The Trump administration is stuck in a word cloud of probabilities of his own making. The war is over. The war is on. The war isn’t a war. We have a deal, but we don’t have a deal, but we’re about to have a deal. We destroyed Iran’s military. No, we left it intact. We want regime change. No we don’t. We already accomplished it. We “obliterated” Iran’s nuclear program a year ago. We had to go to war in February to prevent nuclear war. The Strait of Hormuz is open, closed, or something in-between. No deal without “unconditional surrender.” Let’s make a deal!
This everything-all-at-once vibe can be disorienting, particularly since most Americans didn’t have a war with Iran on their bingo cards until the shooting had already started. President Trump didn’t prepare the country or consult with Congress beforehand because he thought it would all be a smashing success in a matter of weeks.
The miscalculation that started it all: killing Iran’s Supreme Leader, Ayatollah Ali Khamenei, and much of Iran’s senior leadership, on the first day of the war. To “the great proud people of Iran, I say tonight that the hour of your freedom is at hand,” Trump announced on Feb. 28. “When we are finished, take over your government. It will be yours to take. This will be probably your only chance for generations.”
I support regime change in Iran and shed no tears for Khamenei or his goons. But when you start a war by killing the regime’s top leaders, it’s not unreasonable for the remaining ones to conclude that you really intend regime change.
Khamenei was a murderous fanatic, but he was a fairly cautious one. He liked to threaten closing the Strait of Hormuz or attacking our regional allies, but he was reluctant to actually do it, fearing it would invite a regime change war. The mullahs and IRGC goons believed, not unreasonably, that if they lost their grip on power, they’d be lynched by the Iranian people they’ve brutalized for decades.
By starting with a regime change war, Trump removed any reason for the regime not to go for broke. When you have nothing to lose — particularly when you are a millenarian religious fanatic — a Persian Alamo strategy makes a lot of sense.

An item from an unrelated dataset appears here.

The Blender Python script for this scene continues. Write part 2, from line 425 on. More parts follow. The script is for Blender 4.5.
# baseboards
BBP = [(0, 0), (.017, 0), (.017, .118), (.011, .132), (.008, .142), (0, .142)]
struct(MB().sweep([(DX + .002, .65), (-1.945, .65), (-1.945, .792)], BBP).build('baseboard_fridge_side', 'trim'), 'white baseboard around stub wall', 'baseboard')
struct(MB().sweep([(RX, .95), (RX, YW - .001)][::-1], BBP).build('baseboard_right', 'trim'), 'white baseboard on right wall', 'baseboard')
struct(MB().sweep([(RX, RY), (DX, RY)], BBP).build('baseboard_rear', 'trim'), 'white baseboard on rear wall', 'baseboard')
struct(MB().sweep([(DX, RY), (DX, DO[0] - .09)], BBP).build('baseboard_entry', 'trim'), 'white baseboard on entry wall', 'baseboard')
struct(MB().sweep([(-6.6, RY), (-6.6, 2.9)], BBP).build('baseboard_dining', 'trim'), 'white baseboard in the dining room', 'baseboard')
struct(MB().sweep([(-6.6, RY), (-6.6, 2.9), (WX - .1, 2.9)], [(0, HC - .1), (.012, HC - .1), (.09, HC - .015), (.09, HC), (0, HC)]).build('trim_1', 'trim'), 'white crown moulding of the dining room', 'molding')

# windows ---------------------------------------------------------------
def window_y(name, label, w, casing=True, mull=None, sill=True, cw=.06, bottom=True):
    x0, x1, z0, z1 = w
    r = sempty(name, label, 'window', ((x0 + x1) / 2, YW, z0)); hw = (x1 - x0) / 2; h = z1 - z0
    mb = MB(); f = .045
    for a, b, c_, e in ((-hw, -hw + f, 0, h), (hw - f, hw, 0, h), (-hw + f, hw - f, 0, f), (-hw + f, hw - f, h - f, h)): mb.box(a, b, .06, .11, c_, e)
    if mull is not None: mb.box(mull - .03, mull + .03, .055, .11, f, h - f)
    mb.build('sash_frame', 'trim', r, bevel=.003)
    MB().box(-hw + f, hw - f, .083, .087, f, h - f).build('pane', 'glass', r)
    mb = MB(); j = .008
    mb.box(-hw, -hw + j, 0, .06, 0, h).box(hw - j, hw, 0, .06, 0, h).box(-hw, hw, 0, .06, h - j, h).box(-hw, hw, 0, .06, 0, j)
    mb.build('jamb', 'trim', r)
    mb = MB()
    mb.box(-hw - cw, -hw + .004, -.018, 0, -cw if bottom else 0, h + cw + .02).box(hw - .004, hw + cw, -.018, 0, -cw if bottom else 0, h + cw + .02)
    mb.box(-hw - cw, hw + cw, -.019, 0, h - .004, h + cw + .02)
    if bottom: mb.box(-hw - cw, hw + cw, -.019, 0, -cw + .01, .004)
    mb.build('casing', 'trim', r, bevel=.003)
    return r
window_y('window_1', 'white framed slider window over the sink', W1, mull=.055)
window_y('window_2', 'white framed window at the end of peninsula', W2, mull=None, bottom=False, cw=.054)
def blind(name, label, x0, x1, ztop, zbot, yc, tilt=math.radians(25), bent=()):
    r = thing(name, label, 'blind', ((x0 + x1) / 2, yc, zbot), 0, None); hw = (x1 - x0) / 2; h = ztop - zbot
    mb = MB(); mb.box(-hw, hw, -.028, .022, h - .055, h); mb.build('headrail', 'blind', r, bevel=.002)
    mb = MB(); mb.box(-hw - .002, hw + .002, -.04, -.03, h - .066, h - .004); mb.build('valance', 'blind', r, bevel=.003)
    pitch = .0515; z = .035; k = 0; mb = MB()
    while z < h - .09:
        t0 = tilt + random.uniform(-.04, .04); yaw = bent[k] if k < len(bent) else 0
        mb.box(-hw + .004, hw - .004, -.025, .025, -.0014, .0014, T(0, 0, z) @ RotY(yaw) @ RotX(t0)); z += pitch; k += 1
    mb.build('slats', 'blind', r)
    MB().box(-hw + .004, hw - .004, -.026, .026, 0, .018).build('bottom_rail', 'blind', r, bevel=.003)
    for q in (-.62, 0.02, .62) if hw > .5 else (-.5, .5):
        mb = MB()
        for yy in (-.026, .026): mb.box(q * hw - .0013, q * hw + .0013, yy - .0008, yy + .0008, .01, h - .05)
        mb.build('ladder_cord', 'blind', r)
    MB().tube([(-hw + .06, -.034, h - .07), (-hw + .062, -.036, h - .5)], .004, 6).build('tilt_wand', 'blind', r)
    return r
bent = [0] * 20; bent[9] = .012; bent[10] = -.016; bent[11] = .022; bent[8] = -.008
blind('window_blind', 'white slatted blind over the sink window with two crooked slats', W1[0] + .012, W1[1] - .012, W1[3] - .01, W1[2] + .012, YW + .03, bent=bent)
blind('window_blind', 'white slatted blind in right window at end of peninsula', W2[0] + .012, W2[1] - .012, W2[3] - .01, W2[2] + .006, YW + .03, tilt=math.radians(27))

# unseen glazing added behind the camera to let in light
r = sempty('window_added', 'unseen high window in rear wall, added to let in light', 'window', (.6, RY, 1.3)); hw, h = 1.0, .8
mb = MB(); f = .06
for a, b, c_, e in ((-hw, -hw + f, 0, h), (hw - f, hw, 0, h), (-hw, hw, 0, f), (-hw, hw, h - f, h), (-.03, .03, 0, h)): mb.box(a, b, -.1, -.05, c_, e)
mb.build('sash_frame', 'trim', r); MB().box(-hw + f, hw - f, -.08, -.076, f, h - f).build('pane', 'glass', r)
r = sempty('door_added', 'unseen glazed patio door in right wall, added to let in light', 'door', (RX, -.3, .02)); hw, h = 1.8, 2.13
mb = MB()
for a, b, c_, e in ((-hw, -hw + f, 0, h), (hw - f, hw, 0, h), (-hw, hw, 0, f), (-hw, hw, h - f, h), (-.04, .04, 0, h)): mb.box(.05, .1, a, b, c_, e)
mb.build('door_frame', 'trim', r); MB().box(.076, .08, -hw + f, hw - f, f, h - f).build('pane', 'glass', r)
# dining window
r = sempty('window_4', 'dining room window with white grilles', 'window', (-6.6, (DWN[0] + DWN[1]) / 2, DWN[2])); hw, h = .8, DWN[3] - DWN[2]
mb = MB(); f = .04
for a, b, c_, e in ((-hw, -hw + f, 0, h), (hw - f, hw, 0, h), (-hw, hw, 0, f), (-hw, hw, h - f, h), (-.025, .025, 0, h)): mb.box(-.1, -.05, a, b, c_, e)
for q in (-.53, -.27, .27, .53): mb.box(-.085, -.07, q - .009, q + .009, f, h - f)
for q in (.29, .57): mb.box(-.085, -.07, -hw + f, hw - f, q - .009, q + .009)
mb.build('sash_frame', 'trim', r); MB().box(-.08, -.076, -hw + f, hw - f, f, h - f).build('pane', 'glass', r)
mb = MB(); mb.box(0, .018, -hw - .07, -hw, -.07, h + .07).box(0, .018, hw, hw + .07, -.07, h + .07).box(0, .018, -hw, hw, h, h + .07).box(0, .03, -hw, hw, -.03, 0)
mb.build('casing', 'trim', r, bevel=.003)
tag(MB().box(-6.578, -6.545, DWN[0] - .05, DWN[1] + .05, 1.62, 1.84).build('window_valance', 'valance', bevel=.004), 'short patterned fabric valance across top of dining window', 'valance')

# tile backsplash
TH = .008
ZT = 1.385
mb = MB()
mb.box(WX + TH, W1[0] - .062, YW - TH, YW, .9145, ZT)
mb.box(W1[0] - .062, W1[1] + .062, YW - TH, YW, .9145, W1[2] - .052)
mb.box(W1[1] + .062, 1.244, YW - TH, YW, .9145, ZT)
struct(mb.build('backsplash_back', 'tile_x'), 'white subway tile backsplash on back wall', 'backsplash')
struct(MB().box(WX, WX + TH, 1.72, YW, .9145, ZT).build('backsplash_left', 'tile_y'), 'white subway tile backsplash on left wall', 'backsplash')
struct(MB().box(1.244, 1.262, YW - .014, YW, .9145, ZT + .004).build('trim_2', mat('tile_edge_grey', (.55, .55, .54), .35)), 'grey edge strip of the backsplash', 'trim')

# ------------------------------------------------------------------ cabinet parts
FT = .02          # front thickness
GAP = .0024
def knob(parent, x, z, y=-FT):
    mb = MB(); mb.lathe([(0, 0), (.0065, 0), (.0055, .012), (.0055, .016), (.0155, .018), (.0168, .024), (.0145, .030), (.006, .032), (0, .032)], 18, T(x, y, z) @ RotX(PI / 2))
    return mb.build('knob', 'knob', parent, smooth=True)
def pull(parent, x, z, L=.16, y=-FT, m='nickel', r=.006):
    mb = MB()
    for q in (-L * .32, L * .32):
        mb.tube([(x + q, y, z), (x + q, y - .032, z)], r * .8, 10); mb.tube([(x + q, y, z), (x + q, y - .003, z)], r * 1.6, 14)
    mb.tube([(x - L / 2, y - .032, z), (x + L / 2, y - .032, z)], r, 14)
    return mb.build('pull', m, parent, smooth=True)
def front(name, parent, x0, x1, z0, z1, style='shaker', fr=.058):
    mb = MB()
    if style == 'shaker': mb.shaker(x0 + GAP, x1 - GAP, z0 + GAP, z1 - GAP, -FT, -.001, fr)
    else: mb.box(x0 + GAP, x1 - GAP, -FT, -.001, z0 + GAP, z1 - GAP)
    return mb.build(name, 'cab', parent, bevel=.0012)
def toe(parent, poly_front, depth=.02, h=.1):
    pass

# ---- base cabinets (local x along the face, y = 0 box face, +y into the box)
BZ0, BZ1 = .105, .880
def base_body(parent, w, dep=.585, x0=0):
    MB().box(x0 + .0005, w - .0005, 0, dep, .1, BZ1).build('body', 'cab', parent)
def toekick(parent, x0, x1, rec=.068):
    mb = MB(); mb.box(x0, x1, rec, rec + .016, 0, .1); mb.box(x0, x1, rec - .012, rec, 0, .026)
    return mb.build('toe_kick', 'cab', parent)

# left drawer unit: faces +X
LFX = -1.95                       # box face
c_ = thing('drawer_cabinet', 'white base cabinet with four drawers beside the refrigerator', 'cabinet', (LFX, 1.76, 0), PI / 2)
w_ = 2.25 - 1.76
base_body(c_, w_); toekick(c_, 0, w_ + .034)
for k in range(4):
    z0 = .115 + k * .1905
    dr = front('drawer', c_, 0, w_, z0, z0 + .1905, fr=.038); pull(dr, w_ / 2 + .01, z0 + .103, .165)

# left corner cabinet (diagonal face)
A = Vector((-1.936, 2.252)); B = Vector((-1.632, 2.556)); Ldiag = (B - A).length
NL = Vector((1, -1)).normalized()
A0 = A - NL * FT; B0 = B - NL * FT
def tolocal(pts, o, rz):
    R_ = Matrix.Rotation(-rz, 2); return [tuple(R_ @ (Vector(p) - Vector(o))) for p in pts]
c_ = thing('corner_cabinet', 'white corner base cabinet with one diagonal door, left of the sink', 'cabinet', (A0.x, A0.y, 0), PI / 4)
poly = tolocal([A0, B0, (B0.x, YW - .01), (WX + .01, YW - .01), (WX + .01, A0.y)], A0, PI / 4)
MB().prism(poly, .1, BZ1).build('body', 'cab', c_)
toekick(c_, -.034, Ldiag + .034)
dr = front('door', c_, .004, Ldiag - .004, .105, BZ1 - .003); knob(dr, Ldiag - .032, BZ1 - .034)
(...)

So Iran closed the Strait of Hormuz and attacked its neighbors.
But it turns out this wasn’t the Alamo. In the contest of wills, Trump blinked. The Iranian regime’s tolerance for punishment proved — so far — to be greater than Trump’s and that of our gulf allies. Militarily we could finish the job, but that would require ground troops and much greater economic turmoil. In a conflict Trump launched unilaterally without the prior support of Congress, NATO or the American people, Trump doesn’t have the political capital for that.
But that’s only half the problem. Trump wants the war over, but he doesn’t want to pay — militarily, economically, politically — what that would cost. So he wants to make a deal that ends it. But there is no deal available that wouldn’t come at an equally undesirable cost. Any deal that looks like what President Obama struck with the Iranians would be too embarrassing to bear. But the Iranians are convinced that they can get just such a deal, and they’re willing to drag things out as long as it takes.
The result: Trump’s in a box of his own making. He thinks he can talk his way out by simply asserting a reality that doesn’t exist. When the financial markets get nervous, he announces a breakthrough that is, at best, a possibility. When the Iranians agree to a deal that looks similar to one Obama might negotiate, Trump goes back to his threats.
It can’t go on forever. But I’m sure it’ll last until long after this column is forgotten.